Copy the first line of the material below and every later line through the line containing "887, 1060), seed=6)", without any other output.

Records from a data collection
::::::
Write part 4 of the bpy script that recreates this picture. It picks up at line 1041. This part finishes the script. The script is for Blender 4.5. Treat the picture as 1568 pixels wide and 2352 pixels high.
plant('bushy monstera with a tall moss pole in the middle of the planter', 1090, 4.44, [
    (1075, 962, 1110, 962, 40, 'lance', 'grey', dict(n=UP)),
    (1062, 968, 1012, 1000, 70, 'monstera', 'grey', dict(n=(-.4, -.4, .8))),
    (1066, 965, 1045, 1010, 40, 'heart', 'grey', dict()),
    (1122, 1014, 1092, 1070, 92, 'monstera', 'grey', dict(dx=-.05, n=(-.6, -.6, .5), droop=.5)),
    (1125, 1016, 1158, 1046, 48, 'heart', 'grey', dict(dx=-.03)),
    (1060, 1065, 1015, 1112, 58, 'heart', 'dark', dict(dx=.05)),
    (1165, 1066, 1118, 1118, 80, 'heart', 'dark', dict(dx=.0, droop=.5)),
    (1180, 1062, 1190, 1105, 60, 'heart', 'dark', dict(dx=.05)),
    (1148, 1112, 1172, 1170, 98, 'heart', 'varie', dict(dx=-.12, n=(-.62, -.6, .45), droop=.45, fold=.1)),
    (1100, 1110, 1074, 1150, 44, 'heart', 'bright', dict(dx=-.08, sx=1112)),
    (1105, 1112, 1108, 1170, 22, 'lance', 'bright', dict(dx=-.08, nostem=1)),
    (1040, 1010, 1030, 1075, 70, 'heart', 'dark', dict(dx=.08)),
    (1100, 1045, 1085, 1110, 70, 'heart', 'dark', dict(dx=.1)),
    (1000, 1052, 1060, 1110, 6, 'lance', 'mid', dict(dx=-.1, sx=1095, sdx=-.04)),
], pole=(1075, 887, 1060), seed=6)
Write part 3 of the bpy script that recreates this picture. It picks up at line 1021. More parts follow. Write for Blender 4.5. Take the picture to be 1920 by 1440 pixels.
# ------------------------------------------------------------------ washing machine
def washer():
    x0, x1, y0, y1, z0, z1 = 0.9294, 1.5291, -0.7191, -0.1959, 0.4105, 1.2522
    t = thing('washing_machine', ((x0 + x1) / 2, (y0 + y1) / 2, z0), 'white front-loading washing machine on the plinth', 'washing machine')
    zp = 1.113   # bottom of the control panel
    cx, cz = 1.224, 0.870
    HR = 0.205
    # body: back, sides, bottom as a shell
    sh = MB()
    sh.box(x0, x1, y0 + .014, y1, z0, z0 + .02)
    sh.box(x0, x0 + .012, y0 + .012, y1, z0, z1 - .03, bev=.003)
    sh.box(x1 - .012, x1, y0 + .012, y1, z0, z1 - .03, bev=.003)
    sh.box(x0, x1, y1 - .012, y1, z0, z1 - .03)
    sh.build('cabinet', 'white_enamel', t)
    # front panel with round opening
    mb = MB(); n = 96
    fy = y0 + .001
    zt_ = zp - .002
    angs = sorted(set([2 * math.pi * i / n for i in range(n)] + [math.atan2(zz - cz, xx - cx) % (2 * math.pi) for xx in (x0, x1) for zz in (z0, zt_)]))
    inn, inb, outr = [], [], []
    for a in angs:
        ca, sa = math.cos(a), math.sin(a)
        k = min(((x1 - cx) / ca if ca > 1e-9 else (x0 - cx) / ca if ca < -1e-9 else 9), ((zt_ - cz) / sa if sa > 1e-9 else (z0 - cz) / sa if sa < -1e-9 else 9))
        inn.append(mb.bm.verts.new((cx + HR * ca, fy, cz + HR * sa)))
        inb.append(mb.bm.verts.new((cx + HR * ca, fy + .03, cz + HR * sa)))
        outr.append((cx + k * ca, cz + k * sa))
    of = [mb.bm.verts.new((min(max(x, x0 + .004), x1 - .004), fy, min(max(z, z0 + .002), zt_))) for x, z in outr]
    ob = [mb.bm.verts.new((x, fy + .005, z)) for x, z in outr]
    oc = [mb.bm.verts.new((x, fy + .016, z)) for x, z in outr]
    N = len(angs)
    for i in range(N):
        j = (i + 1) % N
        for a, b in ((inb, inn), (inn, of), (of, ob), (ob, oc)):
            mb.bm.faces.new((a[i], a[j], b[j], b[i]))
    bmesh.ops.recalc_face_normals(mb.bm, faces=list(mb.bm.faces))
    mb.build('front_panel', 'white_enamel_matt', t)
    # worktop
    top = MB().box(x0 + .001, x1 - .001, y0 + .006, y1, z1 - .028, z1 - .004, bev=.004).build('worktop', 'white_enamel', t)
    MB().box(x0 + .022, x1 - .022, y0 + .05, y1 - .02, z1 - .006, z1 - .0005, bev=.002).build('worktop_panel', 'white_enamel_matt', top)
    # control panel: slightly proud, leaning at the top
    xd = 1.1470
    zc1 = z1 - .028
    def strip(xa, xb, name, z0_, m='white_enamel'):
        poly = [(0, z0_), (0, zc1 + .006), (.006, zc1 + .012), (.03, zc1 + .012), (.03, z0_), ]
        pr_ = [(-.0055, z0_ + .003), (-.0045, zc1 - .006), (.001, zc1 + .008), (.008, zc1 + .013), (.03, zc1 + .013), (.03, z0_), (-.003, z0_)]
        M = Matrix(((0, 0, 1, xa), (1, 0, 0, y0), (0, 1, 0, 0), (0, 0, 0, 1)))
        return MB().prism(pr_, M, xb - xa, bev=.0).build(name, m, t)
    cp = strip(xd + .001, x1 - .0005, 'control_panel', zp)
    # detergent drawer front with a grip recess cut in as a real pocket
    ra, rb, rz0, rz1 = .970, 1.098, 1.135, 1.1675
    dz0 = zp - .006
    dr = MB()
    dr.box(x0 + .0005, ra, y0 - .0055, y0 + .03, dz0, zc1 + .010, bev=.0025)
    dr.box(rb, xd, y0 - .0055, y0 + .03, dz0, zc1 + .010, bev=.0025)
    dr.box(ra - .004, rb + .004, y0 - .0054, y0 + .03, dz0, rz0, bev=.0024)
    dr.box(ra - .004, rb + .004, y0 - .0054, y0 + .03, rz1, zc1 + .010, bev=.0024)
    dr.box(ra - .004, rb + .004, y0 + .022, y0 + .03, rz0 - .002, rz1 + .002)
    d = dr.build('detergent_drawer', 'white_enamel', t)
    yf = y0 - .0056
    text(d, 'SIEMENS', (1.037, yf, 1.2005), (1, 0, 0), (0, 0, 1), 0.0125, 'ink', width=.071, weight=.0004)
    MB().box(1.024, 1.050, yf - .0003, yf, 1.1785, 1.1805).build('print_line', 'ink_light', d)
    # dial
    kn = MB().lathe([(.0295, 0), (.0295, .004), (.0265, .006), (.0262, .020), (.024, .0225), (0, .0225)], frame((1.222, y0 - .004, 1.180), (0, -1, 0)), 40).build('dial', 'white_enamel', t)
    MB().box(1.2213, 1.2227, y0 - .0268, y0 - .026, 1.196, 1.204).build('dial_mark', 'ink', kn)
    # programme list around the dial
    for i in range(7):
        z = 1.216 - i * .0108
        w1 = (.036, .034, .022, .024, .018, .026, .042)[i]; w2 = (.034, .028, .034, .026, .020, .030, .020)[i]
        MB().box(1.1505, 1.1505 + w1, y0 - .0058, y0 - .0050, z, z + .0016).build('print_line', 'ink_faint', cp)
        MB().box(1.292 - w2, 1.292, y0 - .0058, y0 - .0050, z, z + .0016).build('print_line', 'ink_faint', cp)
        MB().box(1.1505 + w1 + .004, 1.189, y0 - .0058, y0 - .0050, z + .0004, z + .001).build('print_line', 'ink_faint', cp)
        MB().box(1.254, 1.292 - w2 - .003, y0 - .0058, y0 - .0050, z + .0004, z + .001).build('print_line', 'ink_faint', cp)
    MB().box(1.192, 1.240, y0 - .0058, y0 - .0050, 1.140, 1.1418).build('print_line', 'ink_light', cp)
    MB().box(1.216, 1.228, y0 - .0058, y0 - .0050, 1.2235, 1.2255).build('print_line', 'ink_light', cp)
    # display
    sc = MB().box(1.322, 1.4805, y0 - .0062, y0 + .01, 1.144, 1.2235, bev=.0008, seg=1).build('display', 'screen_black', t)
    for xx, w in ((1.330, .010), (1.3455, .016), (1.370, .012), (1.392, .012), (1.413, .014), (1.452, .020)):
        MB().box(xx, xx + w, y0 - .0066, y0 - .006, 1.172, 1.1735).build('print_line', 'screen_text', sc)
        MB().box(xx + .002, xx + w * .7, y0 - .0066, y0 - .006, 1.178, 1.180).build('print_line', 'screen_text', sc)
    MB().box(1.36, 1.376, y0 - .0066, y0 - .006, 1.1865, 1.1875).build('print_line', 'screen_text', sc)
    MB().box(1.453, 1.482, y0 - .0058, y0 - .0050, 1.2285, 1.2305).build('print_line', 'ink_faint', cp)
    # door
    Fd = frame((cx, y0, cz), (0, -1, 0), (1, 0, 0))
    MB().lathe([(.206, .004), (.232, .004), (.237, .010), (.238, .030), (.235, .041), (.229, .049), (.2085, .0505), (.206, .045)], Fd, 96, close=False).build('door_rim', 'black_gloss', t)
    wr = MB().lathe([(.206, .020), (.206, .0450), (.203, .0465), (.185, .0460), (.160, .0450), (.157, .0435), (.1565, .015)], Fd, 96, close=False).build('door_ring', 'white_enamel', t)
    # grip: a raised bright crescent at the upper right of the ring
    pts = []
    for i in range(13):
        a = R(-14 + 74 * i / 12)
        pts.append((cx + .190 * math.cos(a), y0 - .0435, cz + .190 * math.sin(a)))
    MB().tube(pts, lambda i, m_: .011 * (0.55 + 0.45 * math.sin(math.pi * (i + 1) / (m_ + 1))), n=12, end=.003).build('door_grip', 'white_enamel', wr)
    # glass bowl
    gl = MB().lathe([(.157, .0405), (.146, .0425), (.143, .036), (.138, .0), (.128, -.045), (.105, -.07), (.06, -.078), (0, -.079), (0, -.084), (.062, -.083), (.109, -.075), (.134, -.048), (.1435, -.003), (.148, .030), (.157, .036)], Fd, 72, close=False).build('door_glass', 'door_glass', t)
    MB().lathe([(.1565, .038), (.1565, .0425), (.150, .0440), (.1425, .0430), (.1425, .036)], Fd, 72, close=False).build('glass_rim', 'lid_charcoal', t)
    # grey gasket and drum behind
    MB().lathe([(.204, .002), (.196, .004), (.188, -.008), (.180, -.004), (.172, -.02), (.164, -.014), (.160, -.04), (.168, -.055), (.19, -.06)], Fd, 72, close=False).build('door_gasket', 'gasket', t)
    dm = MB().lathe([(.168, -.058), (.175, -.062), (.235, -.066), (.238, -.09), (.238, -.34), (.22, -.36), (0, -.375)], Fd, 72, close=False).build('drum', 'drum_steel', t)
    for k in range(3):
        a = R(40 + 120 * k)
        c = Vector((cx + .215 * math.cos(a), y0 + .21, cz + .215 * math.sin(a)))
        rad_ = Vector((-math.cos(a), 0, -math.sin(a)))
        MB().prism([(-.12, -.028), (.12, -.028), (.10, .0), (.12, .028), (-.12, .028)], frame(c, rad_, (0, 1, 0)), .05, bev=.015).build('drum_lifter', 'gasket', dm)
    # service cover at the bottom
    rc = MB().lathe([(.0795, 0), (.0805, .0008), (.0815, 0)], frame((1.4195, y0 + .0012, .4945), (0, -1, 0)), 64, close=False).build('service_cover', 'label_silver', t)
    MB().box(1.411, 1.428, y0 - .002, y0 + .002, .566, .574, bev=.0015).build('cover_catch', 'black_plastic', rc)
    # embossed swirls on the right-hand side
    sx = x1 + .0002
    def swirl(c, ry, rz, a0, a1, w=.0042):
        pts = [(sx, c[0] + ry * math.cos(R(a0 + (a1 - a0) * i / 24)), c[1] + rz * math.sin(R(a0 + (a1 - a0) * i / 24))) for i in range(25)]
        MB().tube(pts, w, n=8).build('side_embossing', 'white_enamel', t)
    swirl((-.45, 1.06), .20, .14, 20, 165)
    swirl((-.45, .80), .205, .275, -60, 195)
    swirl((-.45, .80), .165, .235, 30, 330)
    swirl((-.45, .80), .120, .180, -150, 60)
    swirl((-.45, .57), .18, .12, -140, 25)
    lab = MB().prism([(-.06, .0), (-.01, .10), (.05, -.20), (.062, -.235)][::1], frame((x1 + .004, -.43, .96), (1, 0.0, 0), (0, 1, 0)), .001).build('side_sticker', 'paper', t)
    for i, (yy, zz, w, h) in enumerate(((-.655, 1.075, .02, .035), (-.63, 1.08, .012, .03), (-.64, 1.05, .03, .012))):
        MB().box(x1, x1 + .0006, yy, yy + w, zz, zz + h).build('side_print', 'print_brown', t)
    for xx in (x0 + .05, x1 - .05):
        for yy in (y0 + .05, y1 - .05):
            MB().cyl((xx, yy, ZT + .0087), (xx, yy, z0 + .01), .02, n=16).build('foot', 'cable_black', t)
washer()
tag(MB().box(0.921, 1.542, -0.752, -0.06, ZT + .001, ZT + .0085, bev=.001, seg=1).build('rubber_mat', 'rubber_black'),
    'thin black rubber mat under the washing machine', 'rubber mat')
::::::
Answer for this exercise
Write part 4 of the bpy script that recreates this picture. It picks up at line 1041. This part finishes the script. The script is for Blender 4.5. Treat the picture as 1568 pixels wide and 2352 pixels high.
plant('bushy monstera with a tall moss pole in the middle of the planter', 1090, 4.44, [
    (1075, 962, 1110, 962, 40, 'lance', 'grey', dict(n=UP)),
    (1062, 968, 1012, 1000, 70, 'monstera', 'grey', dict(n=(-.4, -.4, .8))),
    (1066, 965, 1045, 1010, 40, 'heart', 'grey', dict()),
    (1122, 1014, 1092, 1070, 92, 'monstera', 'grey', dict(dx=-.05, n=(-.6, -.6, .5), droop=.5)),
    (1125, 1016, 1158, 1046, 48, 'heart', 'grey', dict(dx=-.03)),
    (1060, 1065, 1015, 1112, 58, 'heart', 'dark', dict(dx=.05)),
    (1165, 1066, 1118, 1118, 80, 'heart', 'dark', dict(dx=.0, droop=.5)),
    (1180, 1062, 1190, 1105, 60, 'heart', 'dark', dict(dx=.05)),
    (1148, 1112, 1172, 1170, 98, 'heart', 'varie', dict(dx=-.12, n=(-.62, -.6, .45), droop=.45, fold=.1)),
    (1100, 1110, 1074, 1150, 44, 'heart', 'bright', dict(dx=-.08, sx=1112)),
    (1105, 1112, 1108, 1170, 22, 'lance', 'bright', dict(dx=-.08, nostem=1)),
    (1040, 1010, 1030, 1075, 70, 'heart', 'dark', dict(dx=.08)),
    (1100, 1045, 1085, 1110, 70, 'heart', 'dark', dict(dx=.1)),
    (1000, 1052, 1060, 1110, 6, 'lance', 'mid', dict(dx=-.1, sx=1095, sdx=-.04)),
], pole=(1075, 887, 1060), seed=6)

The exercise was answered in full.